One day I was feeling sick of my surroundings so I went on eBay and started searching for real estate. I don’t know what my budget was, I just searched for deals. I came across a fixer-upper with a good price and bought it. I’ve done construction work, but have never been involved with every aspect like I will have to with this. I’m already going crazy trying to record every single This Old House episode the TIVO can find.

Home

The first thing I did was look for a handyman to put a tarp on the roof where the tree fell on it and caused a ton of water damage in one of the bedrooms. None in Valley City so I had to find one in Fargo, 60 miles east, who was really freaked out about not getting paid so he overcharged me and did a bad job so I had to have Larry go back and fix what the other guy was sposed to do.

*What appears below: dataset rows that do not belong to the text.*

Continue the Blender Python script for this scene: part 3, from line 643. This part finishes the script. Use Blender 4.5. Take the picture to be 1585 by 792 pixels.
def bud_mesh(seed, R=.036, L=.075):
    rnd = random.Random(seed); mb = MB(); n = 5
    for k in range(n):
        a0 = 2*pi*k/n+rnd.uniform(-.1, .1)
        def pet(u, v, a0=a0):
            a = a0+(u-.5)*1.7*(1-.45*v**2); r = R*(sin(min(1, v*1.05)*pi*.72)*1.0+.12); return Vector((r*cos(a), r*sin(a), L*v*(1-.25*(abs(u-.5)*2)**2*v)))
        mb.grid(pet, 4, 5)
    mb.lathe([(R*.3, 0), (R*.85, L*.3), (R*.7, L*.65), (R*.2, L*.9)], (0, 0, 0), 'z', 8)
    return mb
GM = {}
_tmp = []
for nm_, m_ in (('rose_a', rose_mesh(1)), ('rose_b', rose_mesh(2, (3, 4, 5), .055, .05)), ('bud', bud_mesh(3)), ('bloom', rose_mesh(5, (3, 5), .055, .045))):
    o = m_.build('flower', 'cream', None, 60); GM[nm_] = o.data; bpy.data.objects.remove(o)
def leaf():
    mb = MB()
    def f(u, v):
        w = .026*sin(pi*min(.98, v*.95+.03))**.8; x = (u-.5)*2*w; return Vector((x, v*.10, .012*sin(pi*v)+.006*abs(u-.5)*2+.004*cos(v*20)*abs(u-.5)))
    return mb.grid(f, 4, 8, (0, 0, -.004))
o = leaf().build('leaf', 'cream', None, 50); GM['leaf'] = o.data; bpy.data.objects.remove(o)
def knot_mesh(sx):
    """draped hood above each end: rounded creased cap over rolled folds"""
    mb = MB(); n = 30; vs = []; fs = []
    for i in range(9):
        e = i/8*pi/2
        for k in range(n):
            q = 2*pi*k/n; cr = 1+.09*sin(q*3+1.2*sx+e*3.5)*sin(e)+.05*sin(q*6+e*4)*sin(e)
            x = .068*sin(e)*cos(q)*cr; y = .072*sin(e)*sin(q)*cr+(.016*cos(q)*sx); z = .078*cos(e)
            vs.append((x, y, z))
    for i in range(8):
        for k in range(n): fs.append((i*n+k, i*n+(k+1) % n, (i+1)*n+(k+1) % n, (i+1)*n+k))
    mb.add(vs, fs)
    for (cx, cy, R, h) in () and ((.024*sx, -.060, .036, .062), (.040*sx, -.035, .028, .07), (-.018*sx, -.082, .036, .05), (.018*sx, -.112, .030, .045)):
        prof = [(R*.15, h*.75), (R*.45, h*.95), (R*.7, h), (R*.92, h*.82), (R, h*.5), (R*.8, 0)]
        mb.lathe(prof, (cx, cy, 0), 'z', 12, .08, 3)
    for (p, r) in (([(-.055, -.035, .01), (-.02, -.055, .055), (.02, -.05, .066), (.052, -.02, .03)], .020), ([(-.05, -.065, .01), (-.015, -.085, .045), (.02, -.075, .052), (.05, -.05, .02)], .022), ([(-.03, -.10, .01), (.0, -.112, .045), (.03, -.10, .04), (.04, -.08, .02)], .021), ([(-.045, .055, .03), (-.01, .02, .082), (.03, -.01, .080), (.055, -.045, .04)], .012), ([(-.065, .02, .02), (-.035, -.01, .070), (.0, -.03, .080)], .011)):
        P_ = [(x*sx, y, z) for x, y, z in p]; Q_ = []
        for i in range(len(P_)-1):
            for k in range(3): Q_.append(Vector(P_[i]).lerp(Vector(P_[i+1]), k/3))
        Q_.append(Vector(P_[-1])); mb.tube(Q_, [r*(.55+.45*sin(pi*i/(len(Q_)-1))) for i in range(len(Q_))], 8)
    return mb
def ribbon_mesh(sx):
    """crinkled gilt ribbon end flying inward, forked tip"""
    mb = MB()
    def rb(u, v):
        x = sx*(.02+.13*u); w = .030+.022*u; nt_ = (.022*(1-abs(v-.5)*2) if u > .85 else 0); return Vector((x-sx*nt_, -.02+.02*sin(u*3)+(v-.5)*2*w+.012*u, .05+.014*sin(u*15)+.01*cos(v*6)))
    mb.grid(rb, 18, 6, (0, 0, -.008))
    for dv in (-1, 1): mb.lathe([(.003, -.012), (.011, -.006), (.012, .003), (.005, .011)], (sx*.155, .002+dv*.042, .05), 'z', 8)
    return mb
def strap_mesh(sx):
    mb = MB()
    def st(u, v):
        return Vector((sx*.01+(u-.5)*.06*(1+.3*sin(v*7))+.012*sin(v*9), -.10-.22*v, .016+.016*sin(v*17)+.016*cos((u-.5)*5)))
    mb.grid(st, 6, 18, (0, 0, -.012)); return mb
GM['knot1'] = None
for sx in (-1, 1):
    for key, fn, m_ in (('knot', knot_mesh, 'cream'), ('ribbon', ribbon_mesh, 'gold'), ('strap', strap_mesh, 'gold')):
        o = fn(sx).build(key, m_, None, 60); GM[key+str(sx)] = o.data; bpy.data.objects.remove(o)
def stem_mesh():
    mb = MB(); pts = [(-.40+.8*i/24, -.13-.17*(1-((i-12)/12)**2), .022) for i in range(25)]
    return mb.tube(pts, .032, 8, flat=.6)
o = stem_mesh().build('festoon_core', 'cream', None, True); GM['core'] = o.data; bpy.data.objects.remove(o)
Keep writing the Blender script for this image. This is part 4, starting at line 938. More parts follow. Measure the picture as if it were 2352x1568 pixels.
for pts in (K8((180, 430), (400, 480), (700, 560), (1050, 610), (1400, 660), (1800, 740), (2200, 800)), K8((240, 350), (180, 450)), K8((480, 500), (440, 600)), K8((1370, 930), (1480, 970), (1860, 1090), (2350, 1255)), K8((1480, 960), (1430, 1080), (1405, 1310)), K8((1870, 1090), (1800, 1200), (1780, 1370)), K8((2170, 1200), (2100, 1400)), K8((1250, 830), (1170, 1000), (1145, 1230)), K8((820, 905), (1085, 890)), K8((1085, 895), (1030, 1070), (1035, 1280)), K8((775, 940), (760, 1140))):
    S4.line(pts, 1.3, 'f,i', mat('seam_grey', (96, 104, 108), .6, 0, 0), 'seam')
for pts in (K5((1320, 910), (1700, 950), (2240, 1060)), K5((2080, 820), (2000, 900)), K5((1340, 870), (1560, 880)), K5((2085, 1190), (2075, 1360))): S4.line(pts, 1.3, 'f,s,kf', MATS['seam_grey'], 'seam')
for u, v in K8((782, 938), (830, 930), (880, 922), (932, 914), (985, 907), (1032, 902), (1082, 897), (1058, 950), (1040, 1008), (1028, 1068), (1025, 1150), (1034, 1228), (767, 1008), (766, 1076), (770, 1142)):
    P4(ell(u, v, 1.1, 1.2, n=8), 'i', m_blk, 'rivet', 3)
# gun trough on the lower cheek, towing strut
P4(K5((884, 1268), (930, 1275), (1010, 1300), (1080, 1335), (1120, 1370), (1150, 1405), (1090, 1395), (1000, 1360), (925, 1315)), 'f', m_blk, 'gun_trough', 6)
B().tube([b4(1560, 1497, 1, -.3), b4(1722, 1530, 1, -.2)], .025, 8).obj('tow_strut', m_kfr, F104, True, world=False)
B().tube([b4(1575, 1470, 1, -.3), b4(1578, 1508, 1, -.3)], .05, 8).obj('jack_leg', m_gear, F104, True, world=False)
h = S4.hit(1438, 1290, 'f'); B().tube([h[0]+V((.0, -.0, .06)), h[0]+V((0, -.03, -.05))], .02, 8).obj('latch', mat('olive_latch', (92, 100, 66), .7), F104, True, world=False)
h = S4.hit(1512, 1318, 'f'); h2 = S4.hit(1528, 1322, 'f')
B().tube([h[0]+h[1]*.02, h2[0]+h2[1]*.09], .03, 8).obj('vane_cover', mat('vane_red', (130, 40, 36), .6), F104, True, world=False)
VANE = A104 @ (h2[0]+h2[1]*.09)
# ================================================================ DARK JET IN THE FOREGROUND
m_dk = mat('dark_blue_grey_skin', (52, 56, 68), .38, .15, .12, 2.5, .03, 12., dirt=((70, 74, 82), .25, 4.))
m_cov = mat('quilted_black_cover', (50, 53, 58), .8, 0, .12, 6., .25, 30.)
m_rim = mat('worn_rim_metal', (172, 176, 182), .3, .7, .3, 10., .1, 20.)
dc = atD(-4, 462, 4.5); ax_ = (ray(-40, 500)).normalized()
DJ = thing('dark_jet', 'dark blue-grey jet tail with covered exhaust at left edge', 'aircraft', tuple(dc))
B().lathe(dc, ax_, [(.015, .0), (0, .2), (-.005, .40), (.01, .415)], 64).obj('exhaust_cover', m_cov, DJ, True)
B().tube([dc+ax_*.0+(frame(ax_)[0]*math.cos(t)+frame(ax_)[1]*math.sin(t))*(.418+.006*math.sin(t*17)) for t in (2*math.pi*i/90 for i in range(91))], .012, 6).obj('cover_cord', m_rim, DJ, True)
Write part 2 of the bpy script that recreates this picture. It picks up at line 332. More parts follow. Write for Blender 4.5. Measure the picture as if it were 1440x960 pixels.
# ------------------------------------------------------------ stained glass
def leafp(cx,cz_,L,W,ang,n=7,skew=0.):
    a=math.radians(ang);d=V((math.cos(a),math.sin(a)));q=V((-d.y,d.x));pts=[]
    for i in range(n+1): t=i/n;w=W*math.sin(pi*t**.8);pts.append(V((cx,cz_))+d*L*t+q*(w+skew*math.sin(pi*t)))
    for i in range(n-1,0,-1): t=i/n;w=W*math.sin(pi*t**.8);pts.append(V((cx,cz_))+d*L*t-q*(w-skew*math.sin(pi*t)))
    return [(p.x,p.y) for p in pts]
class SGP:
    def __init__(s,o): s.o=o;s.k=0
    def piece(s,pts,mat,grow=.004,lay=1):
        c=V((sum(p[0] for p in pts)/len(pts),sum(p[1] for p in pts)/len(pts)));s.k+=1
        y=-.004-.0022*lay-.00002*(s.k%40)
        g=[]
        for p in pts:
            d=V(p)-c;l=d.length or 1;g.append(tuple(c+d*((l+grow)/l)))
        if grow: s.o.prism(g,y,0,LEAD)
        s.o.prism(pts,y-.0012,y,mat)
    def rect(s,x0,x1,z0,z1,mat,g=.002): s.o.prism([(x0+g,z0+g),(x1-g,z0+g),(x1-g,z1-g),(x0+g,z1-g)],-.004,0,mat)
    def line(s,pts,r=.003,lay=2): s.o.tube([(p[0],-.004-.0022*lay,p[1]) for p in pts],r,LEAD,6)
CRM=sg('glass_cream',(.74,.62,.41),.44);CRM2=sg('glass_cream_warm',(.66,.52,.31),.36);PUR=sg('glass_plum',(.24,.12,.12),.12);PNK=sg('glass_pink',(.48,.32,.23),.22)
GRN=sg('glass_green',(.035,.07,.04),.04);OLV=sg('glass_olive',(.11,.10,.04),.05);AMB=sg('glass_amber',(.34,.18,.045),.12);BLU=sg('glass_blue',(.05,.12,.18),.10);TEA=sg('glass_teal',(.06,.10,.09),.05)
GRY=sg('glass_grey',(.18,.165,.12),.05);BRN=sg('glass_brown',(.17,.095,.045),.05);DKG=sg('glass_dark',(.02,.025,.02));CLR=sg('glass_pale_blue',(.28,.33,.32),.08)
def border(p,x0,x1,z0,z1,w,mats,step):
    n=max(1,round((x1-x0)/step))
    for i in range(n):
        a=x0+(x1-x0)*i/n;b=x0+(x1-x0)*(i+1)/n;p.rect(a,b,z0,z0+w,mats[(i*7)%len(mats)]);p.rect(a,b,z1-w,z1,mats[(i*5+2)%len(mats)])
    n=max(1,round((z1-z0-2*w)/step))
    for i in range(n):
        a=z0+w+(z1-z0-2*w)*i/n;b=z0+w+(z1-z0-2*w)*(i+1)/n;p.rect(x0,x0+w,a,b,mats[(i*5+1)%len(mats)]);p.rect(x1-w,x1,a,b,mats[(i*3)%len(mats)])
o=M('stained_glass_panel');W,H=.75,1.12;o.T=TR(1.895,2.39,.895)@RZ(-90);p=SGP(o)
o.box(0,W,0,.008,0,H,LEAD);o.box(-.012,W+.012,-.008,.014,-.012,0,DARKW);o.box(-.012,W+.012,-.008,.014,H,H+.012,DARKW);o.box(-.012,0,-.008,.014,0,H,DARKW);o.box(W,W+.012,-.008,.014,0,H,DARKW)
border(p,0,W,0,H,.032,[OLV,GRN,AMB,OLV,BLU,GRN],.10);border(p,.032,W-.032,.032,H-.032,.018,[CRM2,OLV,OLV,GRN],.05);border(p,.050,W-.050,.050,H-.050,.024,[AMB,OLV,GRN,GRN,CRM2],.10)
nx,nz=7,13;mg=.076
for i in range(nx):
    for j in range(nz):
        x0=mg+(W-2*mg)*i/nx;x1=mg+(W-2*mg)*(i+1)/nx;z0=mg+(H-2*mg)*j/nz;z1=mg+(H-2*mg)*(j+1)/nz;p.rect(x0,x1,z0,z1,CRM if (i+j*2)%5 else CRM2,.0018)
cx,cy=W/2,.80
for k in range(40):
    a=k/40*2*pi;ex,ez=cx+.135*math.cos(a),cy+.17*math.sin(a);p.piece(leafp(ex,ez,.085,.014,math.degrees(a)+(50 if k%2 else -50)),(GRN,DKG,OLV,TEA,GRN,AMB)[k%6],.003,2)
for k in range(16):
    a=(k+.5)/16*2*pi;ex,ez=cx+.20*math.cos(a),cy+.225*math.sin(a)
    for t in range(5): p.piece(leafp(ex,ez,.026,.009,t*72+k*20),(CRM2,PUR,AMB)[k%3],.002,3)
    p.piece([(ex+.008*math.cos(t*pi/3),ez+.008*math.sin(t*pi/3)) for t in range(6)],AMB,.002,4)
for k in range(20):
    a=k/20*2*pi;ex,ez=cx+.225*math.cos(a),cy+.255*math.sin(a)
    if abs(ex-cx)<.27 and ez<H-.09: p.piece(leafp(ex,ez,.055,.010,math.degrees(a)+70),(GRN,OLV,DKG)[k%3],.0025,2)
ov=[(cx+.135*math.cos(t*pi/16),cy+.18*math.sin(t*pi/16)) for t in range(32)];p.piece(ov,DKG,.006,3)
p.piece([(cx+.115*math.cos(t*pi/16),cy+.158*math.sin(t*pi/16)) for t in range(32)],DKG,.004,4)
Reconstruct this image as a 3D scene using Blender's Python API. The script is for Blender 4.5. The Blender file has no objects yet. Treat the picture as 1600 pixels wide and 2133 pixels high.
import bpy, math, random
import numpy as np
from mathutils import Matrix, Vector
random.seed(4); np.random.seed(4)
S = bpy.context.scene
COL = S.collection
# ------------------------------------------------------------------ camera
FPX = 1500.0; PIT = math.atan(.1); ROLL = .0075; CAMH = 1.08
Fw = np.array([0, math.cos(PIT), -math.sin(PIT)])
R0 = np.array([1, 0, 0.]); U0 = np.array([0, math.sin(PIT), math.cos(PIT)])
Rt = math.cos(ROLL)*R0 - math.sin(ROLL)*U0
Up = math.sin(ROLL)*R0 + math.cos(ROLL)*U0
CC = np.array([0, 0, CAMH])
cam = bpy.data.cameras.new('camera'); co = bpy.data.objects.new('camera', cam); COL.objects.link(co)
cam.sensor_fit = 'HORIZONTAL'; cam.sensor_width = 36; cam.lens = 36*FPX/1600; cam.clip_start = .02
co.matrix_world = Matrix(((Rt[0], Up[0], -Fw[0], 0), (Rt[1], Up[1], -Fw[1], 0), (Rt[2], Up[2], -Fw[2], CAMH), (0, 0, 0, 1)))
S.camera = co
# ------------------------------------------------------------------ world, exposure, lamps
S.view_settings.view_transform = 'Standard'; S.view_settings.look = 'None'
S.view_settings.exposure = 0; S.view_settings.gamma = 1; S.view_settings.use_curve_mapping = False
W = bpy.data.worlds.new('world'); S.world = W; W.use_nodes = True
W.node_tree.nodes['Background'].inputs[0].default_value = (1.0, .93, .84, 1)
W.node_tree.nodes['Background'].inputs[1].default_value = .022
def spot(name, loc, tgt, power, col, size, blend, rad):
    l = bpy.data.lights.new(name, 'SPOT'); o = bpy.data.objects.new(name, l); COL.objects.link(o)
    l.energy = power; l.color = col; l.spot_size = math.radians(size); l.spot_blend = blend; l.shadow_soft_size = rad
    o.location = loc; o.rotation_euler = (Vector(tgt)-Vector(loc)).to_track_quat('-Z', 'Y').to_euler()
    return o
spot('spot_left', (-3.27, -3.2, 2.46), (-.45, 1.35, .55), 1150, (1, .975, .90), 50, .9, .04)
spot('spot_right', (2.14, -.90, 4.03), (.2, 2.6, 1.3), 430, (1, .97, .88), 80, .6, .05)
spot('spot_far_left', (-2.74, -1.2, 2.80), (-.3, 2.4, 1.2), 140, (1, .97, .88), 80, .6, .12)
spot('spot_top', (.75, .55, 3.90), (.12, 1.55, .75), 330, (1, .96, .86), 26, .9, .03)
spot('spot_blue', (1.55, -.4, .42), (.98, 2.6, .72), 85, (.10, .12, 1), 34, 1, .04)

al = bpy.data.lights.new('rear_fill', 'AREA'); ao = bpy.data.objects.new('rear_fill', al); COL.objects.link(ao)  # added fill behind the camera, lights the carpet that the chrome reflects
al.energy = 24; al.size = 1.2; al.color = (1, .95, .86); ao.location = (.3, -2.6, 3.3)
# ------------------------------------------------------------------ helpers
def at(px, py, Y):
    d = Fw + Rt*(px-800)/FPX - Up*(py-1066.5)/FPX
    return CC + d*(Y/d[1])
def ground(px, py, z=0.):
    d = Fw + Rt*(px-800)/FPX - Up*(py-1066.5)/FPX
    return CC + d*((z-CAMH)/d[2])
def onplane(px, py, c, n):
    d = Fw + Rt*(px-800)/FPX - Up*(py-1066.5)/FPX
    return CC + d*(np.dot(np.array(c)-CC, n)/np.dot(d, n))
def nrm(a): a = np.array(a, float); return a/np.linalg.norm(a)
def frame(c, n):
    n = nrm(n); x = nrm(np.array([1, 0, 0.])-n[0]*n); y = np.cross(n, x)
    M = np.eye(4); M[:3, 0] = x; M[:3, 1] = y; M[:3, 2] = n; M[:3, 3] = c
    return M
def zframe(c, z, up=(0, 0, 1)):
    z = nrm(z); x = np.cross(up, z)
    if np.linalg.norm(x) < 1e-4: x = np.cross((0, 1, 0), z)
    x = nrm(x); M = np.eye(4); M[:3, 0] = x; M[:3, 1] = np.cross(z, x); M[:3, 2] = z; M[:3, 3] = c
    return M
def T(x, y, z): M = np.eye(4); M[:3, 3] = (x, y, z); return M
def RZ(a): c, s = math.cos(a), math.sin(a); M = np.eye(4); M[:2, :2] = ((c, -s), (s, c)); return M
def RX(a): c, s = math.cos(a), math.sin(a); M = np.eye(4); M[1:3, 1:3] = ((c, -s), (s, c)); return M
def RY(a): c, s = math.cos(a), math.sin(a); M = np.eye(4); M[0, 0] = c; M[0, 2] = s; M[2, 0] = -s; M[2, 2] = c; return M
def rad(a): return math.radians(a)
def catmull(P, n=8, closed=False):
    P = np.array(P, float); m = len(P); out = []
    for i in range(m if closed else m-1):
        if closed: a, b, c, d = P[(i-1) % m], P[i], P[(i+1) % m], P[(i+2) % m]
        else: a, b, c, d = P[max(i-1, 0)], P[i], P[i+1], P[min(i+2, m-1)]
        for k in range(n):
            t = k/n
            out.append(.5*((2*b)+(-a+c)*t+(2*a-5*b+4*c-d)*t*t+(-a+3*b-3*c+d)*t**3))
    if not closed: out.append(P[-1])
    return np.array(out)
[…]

It has 5 bedrooms, 3 which make up the entire second story (plus a bathroom), and 2 in the apartment on the left of the house (chopped in two pieces by someone). From the pics I guess the bottom floor plan to look approx. like this:

Floor Plan Bottom Floor - Apt grey, main yeller.
They apparently added on a long time ago with the outcroppings that are the kitchen and 2 bedrooms. When they made the apartment they clomped the main kitchen, the 2 added bedrooms and part of the living room so there’s no kitchen in the main house (right). You can see from the pics they tried to stick some cabinets there while they were painting and forgetting to pay the taxes.

Valley City has 7k people and a ND university campus which I’m 1 block away from. Plan is to head out May 1 when it warms up. Probably gonna live in the main part while I fix the apartment during the summer then move in that side and do the main through the winter when I can and the next summer.

Dennis advised me to strip all the plaster off to studs and rewire, insulate and sheetrock, which I hesitated about but most likely I’ll end up doing it cause he knows his constructionisms.